━━━ Input

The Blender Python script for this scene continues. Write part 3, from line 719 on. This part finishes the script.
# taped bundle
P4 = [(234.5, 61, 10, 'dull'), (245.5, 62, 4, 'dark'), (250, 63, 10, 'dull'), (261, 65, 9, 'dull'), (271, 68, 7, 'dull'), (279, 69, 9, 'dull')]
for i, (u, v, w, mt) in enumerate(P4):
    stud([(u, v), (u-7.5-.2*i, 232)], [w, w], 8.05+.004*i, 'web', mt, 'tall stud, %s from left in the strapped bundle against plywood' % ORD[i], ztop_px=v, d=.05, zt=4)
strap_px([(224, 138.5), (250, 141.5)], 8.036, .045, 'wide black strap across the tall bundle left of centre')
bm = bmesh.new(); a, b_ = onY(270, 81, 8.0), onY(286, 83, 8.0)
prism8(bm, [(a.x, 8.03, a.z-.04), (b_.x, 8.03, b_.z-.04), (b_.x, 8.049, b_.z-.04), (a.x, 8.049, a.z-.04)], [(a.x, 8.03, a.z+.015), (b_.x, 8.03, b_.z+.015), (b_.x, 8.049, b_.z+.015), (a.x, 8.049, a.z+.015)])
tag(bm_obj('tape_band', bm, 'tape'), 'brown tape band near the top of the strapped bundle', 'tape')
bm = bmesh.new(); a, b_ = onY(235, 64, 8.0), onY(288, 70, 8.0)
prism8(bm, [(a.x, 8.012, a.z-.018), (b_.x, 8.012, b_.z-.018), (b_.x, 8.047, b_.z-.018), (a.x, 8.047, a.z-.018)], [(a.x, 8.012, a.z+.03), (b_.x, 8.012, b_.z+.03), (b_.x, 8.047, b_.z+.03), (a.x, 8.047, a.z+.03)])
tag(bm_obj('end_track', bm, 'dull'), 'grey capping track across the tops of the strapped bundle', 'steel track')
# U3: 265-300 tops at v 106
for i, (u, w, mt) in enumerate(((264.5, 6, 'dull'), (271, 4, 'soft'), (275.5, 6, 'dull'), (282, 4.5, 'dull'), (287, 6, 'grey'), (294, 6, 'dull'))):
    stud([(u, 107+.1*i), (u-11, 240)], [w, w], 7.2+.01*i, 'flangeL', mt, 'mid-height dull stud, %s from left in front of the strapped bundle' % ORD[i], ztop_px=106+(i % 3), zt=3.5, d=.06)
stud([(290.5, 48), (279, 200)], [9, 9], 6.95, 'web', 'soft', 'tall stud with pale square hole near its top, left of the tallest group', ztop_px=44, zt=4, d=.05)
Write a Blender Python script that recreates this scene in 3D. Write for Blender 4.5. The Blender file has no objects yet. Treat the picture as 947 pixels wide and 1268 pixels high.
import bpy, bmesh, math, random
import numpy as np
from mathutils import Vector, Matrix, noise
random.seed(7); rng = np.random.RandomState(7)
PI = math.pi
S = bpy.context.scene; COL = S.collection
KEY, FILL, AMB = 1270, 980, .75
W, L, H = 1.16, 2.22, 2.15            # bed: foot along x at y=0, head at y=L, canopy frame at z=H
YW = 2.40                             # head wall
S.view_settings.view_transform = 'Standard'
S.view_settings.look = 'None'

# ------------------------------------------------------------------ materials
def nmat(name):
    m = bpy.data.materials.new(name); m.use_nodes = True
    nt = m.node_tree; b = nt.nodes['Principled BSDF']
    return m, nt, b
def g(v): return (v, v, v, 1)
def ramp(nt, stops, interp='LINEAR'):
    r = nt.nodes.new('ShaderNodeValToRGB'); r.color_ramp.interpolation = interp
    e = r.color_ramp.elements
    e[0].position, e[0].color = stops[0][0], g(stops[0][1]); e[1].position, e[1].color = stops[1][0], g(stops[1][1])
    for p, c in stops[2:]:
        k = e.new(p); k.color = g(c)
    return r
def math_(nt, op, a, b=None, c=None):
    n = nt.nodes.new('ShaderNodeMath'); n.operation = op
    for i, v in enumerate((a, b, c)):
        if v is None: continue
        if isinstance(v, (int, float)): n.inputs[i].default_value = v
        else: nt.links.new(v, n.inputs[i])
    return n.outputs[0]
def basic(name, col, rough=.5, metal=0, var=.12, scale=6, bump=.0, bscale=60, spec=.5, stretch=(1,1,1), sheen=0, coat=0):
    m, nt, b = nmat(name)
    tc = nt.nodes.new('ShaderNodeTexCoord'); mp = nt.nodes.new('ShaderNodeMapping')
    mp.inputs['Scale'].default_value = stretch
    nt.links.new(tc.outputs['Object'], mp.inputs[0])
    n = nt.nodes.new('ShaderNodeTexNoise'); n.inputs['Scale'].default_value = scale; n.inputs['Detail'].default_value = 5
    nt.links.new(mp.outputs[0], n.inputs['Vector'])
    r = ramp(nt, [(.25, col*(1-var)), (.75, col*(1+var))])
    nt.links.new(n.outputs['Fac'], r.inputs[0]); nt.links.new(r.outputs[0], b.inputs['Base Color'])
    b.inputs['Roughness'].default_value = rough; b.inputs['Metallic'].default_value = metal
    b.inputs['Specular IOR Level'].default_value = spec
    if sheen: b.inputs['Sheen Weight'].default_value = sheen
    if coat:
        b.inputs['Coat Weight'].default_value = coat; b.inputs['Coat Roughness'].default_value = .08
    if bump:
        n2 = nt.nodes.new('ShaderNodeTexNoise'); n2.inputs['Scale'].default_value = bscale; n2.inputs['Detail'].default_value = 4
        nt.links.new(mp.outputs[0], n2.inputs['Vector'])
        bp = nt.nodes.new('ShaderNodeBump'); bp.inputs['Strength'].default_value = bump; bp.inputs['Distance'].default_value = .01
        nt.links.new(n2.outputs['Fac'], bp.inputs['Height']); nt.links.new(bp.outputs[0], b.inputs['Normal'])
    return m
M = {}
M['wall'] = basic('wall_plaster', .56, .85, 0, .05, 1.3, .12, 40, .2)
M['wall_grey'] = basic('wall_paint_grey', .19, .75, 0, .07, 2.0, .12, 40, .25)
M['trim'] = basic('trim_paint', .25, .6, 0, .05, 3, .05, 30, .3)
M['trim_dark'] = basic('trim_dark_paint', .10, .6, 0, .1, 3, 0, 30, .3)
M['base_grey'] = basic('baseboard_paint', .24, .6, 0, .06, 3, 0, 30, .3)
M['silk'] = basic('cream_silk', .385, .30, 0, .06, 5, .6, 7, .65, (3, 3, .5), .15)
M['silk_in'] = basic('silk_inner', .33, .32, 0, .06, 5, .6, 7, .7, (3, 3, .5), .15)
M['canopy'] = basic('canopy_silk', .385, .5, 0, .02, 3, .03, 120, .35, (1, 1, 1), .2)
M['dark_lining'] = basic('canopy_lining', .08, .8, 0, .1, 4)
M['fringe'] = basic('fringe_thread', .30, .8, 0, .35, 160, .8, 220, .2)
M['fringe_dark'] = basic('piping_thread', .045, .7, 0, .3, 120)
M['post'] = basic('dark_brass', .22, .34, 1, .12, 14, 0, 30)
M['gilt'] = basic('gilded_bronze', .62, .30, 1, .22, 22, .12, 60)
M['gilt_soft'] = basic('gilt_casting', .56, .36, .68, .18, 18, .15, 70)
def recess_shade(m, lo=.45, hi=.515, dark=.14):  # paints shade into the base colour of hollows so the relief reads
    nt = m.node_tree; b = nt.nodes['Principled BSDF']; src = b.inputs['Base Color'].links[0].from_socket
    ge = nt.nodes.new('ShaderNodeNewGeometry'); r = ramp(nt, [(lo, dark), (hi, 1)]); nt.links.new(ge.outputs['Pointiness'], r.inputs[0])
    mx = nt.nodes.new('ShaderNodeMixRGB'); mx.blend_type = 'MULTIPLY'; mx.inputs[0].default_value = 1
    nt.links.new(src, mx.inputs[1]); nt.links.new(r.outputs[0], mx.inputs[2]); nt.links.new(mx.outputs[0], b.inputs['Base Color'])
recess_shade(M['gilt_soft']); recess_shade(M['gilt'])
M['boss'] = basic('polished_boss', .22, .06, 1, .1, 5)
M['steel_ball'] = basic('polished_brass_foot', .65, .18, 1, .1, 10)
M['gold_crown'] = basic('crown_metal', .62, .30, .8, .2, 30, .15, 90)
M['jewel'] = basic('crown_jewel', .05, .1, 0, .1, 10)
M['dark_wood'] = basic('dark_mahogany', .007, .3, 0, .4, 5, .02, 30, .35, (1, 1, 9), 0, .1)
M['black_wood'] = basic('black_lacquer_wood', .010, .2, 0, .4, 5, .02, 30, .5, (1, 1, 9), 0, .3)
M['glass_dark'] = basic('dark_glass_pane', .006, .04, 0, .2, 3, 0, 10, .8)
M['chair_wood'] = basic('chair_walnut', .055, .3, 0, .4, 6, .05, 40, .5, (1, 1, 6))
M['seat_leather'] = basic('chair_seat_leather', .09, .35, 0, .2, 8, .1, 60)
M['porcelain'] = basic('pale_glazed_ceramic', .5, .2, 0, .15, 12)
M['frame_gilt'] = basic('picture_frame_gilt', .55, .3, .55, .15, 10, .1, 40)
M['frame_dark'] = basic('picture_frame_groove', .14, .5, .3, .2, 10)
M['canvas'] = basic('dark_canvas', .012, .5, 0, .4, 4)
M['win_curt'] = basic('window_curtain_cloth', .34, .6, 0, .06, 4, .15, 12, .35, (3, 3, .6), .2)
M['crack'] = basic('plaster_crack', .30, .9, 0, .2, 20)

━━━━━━

- Your task -
Identify and extract each line of the listing that contains "BSDF".

- Finished exercise -
    nt = m.node_tree; b = nt.nodes['Principled BSDF']
    nt = m.node_tree; b = nt.nodes['Principled BSDF']; src = b.inputs['Base Color'].links[0].from_socket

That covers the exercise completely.